I’m not sure that I love Halloween becoming an over-involved week-long event, but I also don’t love it becoming any kind of controversy. I don’t love people insisting that it be done this way or that way, I don’t love commandments and communiques about it. If there’s ever been something where we should just let culture happen and work it out by ourselves, with ourselves, without taking to social media and the public sphere, without institutional intervention, it’s Halloween.
Photographs of Halloween are one of those markers in my own catalog. They’re a marker of camera: I can see my dad’s old film cameras in the scans I have of photos from my childhood. I can see my first simple digital point-and-shoot, which generally couldn’t cope with darkness, and I didn’t help, since I didn’t understand the camera at all. And yet one shot I did of my kid looking in a newly carved pumpkin really pulled me in, maybe more than any other, to what light could mean, and when a shot that wasn’t crystal-clear in-focus might still be really visually engaging.
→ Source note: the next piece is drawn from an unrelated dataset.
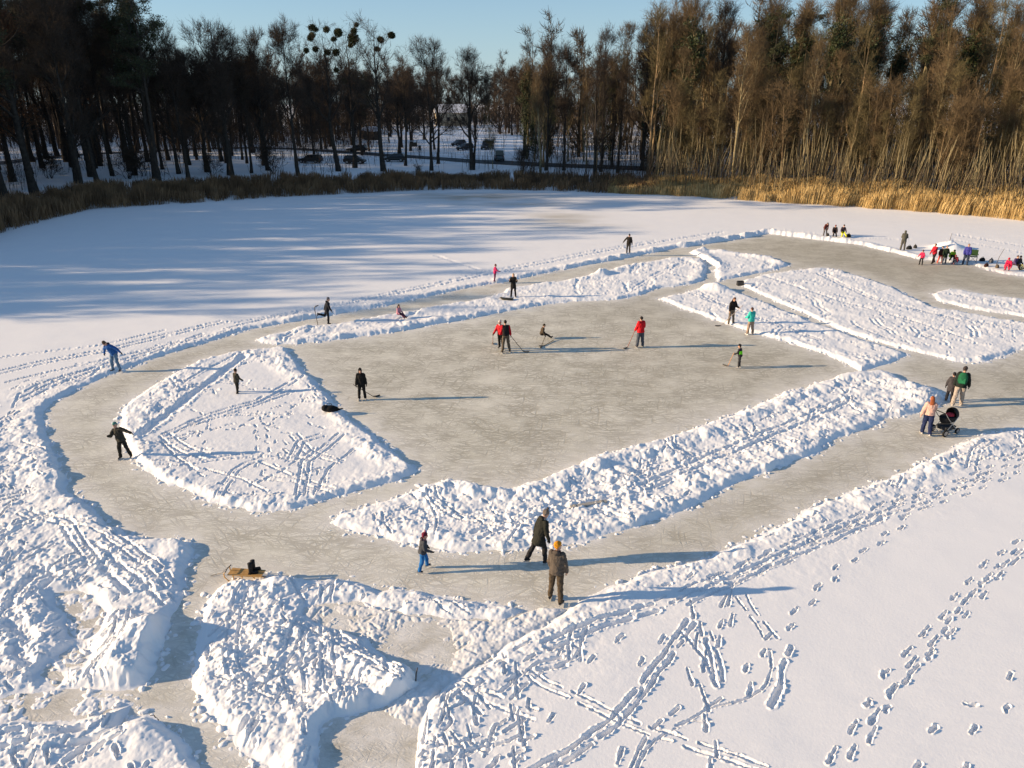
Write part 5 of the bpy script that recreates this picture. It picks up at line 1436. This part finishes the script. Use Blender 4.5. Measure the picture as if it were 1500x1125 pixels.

I got a little better with trying not to shake the camera and at setting it for a night shot, if not at carving pumpkins.
But looking at my archive of Halloween shots, it’s also an index of life. Many pictures of young children in costume, from the Halloween parades of early childhood, and then fewer and fewer. The technical challenge is still interesting, but an adult man by himself outside at night on Halloween shooting pictures is not a soothing thing. Nor have I ever been much for going to wild Halloween parties myself, or heading off to a busy street scene to see what I can see.
Still, is there any other time where people do so many fun things with culture and myth? Every Halloween celebration is a concentrated burst of originality—there’s always someone clever, always something fun. Yes, there’s also excess, offensiveness, insensitivity, depending on where you are and who’s in costume, and sometimes that really matters and sometimes it’s really necessary to call that out. There’s no kind of fun that justifies making other people feel really bad, and no kind of fun that entitles you to be completely stupid about what you’re dressing up as. But I still feel it’s a moment in the passing of every year that I look forward to in a basic and simple way.
When I was a little kid---still desperately eager for the '70s prime-time hero's costume sold at the drug store as a thin plastic face mask with an elastic string stapled to either side, with a non-fire-retardant machine-printed theme-tunic---parents didn't dress up to take their progeny around the neighborhood. I wonder what's changed in North-American culture that so many adult parents now take Halloween as a obligated occasion to outfit the family as a cos-play fantasy.